Work study students are a double-edged sword. Very few of them know anything about lifting (you can usually tell the ones that do by looking at them) so they are unable to do things such as spot people correctly, give feedback on form, or recognize when someone is lifting unsafely.

On the other hand, they probably won’t notice that what you are doing is not permitted (that is if they even know what you are doing in the first place) and would probably be too embarassed by their lack of knowledge to say anything.

During the regular work hours you are more likely to run into a director/assistant that might call you on it. Know the faces of those people and don’t do it in front of them.

And do not drop the weights or make loud noise and you should be golden.

Drop me an email and I can get you in touch with a great Olympic lifting crew at a solid facility just North of Boston.

ericcressey@hotmail.com

Here’s IMHO a great idea - start the University of Wherever Olympic Lifting Club and register it with whatever office is in charge of student groups. With a little legwork, you should be able to get access to the athlete’s gym, collect some minimal dues to bring in a coach once in a while, and have something nice to throw on a resume and bring up during an interview.

first try doing O-lifts anyway. At my gym I do o-lifts sometimes and if they do happen to tell me to stop, I pretend I didnt know the rules and wait for them to go to where they cant see me again :slight_smile:

on second thought, that could be a bad idea if you o-lift everyday. try o-lifting there first though, and see if anyone will actually care.

I think one of the major reasons why gyms ban these types of lifting is the fact that a few ruin it for the rest of us.

Take for example the 24 hour fitness where I lift. I had been doing olympic lifting for a number of years without warning until one day the manager saw me and told me it was no longer allowed. I went out of state for a number of months and when I returned it turns out, some idiot was “trying” to do snatches and ended up going backwards and dropping the weights on some poor guy who was doing leg presses. Not only that, the same guy and his buddies would do power cleans and then slam the weights down on the ground during peak gym hours (3-4pm).

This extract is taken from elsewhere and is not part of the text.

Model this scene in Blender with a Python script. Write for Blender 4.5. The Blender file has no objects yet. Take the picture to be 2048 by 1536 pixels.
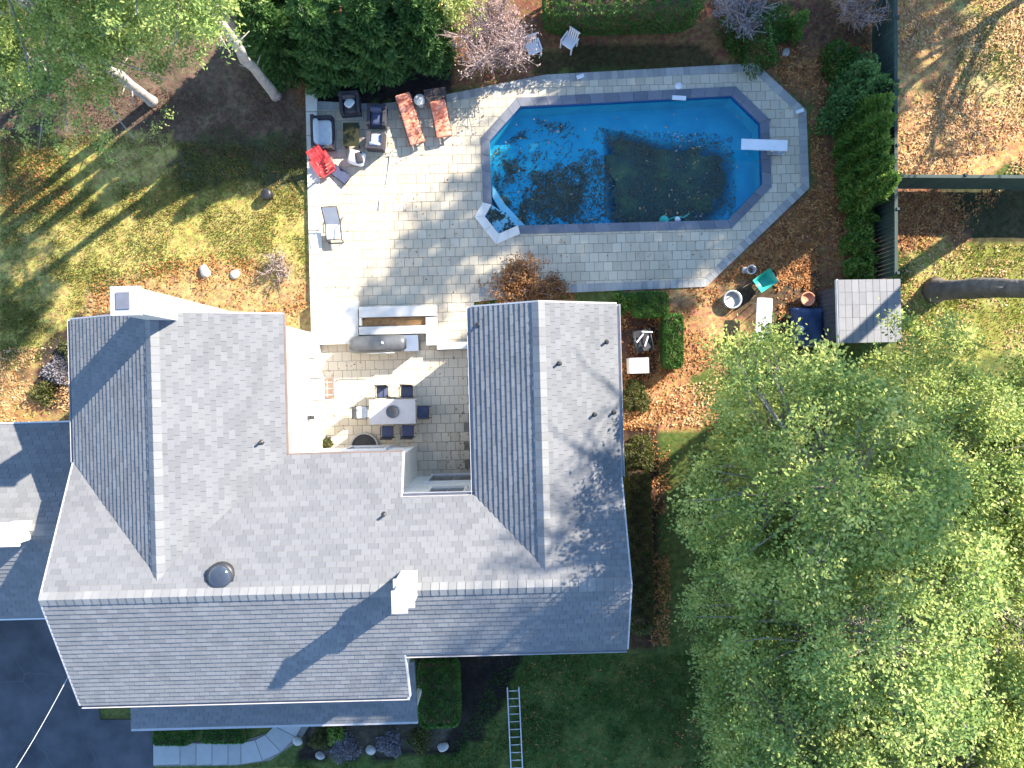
import bpy, bmesh, math, random
import numpy as np
from mathutils import Vector, Matrix
from mathutils.geometry import tessellate_polygon

# ------------------------------------------------------------------ camera, sky, sun, exposure
scene = bpy.context.scene
col = scene.collection
CAM_H = 29.0
FPX = 1450.0
cam_d = bpy.data.cameras.new('camera'); cam = bpy.data.objects.new('camera', cam_d); col.objects.link(cam)
cam.location = (0, 0, CAM_H); cam.rotation_euler = (0, 0, 0)
cam_d.sensor_width = 36.0; cam_d.lens = FPX/2048*36.0
cam_d.clip_start = 0.1; cam_d.clip_end = 1500
scene.camera = cam
SUN_EL = math.radians(30.5); SUN_DIR = Vector((0.792, 0.610, 0)).normalized()
to_sun = Vector((SUN_DIR.x*math.cos(SUN_EL), SUN_DIR.y*math.cos(SUN_EL), math.sin(SUN_EL)))
world = bpy.data.worlds.new('World'); scene.world = world; world.use_nodes = True
wn = world.node_tree; bg = wn.nodes['Background']
sky = wn.nodes.new('ShaderNodeTexSky'); sky.sky_type = 'NISHITA'; sky.sun_disc = False
sky.sun_elevation = SUN_EL; sky.sun_rotation = math.atan2(SUN_DIR.x, SUN_DIR.y)
sky.air_density = 1.0; sky.dust_density = 0.0; sky.ozone_density = 2.5
hsv = wn.nodes.new('ShaderNodeHueSaturation'); hsv.inputs['Saturation'].default_value = 1.05   # clear deep blue autumn sky
wn.links.new(sky.outputs[0], hsv.inputs['Color']); wn.links.new(hsv.outputs[0], bg.inputs[0]); bg.inputs[1].default_value = 0.15
sun_d = bpy.data.lights.new('sun', 'SUN'); sun = bpy.data.objects.new('sun', sun_d); col.objects.link(sun)
sun_d.energy = 5.0; sun_d.angle = math.radians(0.53); sun_d.color = (1.0, 0.90, 0.745)
sun.rotation_euler = (-to_sun).to_track_quat('-Z', 'Y').to_euler(); sun.location = (40, 31, 35)
vs = scene.view_settings
vs.view_transform = 'Standard'; vs.look = 'None'; vs.exposure = 1.75; vs.gamma = 1.0; vs.use_curve_mapping = False

rnd = random.Random(7)
R = math.radians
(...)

Don’t you hate those that ruin it for the majority? People please use common sense and have some respect for others.

don’t even think about going to the pussy golds gym in saugus. no heavy bars and they just took out all dumbells that weighed over 80 pounds. golds gym without 100 pound dumbells? thats no golds thats curves.

My oly coach trains a few Boston College Students. You may want to contact him. But the facility we use to train is in walpole. (but it’s all free).

PM me ifyou want his contact info.


That’s some horse shit, i’m thankful to lift in my basement with my friends.

Thanks for all the advice, guys.

I’m out of town this week, and still haven’t signed up for any gyms. I’ll do that when I get back next week…boy am I dying to get back under the bar.

I might drop you guys who offered contacts a PM. The problem is I don’t have a car, so anything too remote is probably out of the question unless there’s convenient public transport nearby.

Regarding the idea of starting a weightlifting club, I don’t think that’s possible as I’m not a student. And to be honest, I don’t have the time to do it; I work many more hours now than when I was a student!